Off-Duty Boston Police Officer Chases Down Pedestrian in Road Rage Attack

An off-duty Boston police officer was caught on video Tuesday in the middle of a road rage attack on a pedestrian he chased down.
The video has prompted the Boston Police Department’s notoriously inefficient and unhelpful internal affairs division to open an investigation, according to The Boston Globe.
The video begins with the pedestrian lying on the sidewalk while the police officer forces his knee on the man’s back and screams at him while thrusting his index finger in the man’s face.
The unidentified Boston police officer
The police officer was wearing a Red Sox jersey, driving an unmarked car and repeatedly refuses to identify himself throughout the video, even saying that he did not have his badge on him.
It’s unclear that the attacker is actually a police officer until several minutes into the video when he calls for backup which soon arrives.
The Boston Police Department still has not released his name to the public and redacted his name from the police report it released to media. However, his license plate number is visible in the video.
After the initial attack, the cop yells at the victim to get up, then begins dragging him by his shirt collar.
“You’re under arrest right now,” the cop says.
The officer drags the man to his car, then pushes him against it while continuing to pull on the man’s collar.
The video was shot by Stephen Harlowe, a witness who follows the officer and pedestrian, asking about the pedestrian’s well being.
The pedestrian tells Harlowe that he was walking in a crosswalk when the officer cut him off. He tapped on the officer’s car window using his umbrella, then the officer got out and chased him down.
Harlowe says at one point that prior to the video, the officer tackled pedestrian and hit his head on the ground.
The unidentified police officer’s license plate
According to the police report about the incident, police allege that the man crossed the sidewalk against a light, although they have yet to substantiate this allegation.

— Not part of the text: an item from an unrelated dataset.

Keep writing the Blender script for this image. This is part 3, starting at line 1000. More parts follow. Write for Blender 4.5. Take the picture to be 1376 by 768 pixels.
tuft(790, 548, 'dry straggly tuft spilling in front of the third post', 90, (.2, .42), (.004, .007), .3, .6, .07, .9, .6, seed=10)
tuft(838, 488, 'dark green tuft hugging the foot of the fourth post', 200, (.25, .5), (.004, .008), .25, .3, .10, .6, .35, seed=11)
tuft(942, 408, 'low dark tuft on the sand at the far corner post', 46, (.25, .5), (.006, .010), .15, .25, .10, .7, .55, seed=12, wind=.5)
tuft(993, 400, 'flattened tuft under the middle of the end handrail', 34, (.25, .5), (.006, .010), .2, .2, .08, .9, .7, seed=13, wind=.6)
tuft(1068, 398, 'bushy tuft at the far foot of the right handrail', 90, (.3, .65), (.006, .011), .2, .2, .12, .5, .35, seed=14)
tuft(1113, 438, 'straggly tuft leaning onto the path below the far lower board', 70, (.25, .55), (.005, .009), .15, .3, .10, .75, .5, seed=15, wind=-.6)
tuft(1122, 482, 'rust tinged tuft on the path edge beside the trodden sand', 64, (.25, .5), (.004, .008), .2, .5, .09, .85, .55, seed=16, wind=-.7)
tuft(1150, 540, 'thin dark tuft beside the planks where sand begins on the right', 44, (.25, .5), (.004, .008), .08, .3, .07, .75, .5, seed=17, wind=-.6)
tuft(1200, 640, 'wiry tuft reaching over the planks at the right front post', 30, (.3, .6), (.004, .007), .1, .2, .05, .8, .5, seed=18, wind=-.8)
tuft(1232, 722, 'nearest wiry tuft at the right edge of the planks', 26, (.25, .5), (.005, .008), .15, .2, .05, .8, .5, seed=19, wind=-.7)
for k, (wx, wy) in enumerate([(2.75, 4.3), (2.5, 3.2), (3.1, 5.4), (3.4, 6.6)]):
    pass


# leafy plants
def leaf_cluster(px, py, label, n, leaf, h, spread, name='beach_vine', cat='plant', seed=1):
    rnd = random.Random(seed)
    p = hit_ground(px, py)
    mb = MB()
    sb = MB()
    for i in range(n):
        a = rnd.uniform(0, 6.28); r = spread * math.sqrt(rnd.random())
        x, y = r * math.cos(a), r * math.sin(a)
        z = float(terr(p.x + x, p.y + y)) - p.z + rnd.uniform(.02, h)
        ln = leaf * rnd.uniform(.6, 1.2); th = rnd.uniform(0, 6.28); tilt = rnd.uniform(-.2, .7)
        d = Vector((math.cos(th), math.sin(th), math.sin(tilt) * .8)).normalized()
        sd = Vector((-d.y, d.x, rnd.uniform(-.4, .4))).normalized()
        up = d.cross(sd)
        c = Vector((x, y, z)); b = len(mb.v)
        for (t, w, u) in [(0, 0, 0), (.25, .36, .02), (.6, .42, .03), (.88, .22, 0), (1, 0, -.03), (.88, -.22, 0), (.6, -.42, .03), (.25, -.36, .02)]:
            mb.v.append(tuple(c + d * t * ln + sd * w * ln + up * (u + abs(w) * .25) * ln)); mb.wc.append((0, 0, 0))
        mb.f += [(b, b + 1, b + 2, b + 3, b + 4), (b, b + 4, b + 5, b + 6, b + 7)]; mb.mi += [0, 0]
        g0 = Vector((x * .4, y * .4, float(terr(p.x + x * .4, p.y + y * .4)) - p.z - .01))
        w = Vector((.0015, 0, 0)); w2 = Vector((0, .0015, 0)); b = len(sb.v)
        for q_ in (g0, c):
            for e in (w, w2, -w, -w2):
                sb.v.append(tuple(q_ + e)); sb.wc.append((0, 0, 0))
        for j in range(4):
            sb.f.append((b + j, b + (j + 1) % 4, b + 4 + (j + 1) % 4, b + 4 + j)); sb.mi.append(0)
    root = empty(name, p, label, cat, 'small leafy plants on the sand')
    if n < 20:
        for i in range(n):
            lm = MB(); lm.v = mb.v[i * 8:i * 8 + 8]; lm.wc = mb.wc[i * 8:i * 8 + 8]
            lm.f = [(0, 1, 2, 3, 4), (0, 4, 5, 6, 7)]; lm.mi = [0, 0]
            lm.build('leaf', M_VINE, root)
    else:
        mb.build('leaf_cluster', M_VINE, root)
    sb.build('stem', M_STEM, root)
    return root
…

In the video, the officer places a phone call, and soon a number of uniformed police officers show up.
While on the phone, the officer falsely tells police that the pedestrian hit his window so hard that he cracked it. However, Harlowe, who shows the mark the officer claimed was a crack in his video, says it’s just a smudge.
The police report confirms that the mark was “[a] large vertical scratch … [that] was able to be wiped from the surface of the glass,” but makes no mention of the officer’s false claims.
Despite the fact that the unidentified police officer told the pedestrian he was under arrest, the responding officers allowed him to leave and he was not charged, according to The Boston Globe.
The Globe also reports that the officer has yet to be disciplined in any way. It’s unlikely an internal investigation would even have been opened without the video, because the police report makes no mention that the attacker was a police officer or that he chased down and attacked the pedestrian – despite the fact that the responding officers spoke with the pedestrian.
Commissioner William Evans, the head of the police department, called last year for a law that would ban people from recording the police while standing within a certain distance of them – a law that would criminalize the citizen journalism practiced by Harlowe in his video.
Evans has also claimed that Boston police always identify themselves to members of the public, despite numerous videos like Harlowe’s showing that the problem of Boston officers concealing their identities is widespread.
UPDATE (same day as original post): Boston Mayor Marty Walsh was asked about Harlowe’s video today on WBUR, Boston’s National Public Radio station.
Walsh confirmed that both he and Commissioner William Evans have seen the video.
Walsh said he could not comment on whether the officer’s violent behavior was inappropriate because of the police department’s ongoing investigation. However, the ongoing investigation did not stop Walsh from admonishing the victim of the officer’s attack for his behavior.
“You can’t be hitting peoples’ cars – whether it’s a police officer’s car or not a police officer’s car – with an umbrella. That’s something you can’t do,” Walsh said.